In Dreaming Deep, Ed Angelus is a tugboat captain tormented by the death of his young son who was swept out to sea one year before this story begins. Ed hears, or perhaps feels, his son's voice calling for help out there in the water of the Long Beach, California.  The obsession finally drives him to go out in the middle of the night, steal a boat, to find his son. But what he finds leaves him unconscious, half mad, and hair as white as snow. It's not 'til his crew and the coast guard find him that the severity of what has happened to his mind comes to bear. He's ranting and raving about shooting a creature with claws and tentacles and wings, the kind of monstrosity his son used to love reading about in those Lovecraft stories. Ed's arrested, sentenced, and pumped full of drugs in a mental facility.

The horror elements blend with the crime elements even more, as Ed's crew begin to wonder if their captain may have been telling the truth, because months after their captain is taken away they haul something up out of the water that looks a heckuva lot like the thing Ed said he shot that night. And when the authorities round 'em all up and put the gag orders on them, they figure something much bigger than one weird looking sea monster. With that revelation, Ed finds himself released from custody, and encouraged to keep quite while authorities look into what it was he killed out on the water.

Ed's heartache over a son's loss is palpable. The camaraderie of his tugboat crew is invigorating, even if they're featured in what amounts to an interlude during Ed's incarceration.
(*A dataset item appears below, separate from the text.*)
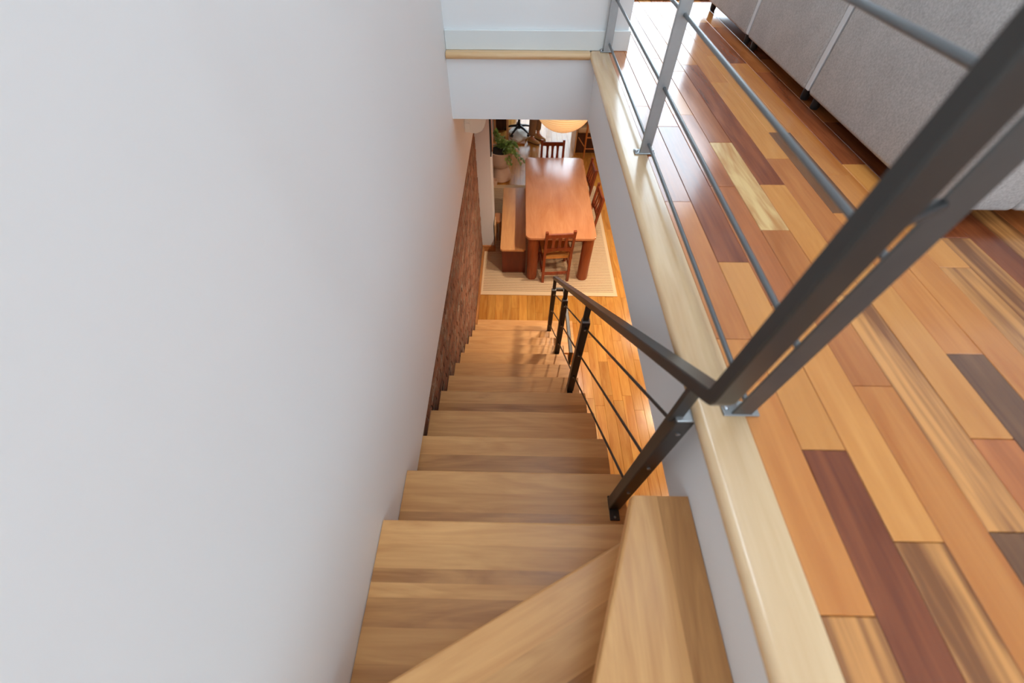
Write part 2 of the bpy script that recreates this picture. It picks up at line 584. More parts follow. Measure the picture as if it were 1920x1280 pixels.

Anonymous-9's attention to technical detail is remarkable, never undercutting the pace of the story. And the idea of Lovecraft and his monsters existing in the same universe is captivating when done right, as it is here. But where the book managed to disappoint me was in its resolution, or rather its lack of one.

Dreaming Deep is a captivating and suspenseful mystery that halts in such a fashion that I was left frantically searching for the next page, but to no avail. It's not so much a cliffhanger as it is an open door showing you there is more to Ed's story and this world to be explored, but you'll drive yourself mad waiting for it. Only Lovecraft himself could come up with a proper configuration of letters to represent my warbling upon reading “THE END.”

I'm left looking forward to reading more of Anonymous-9's stories, though I am most eager to read what was left unwritten in Dreaming Deep.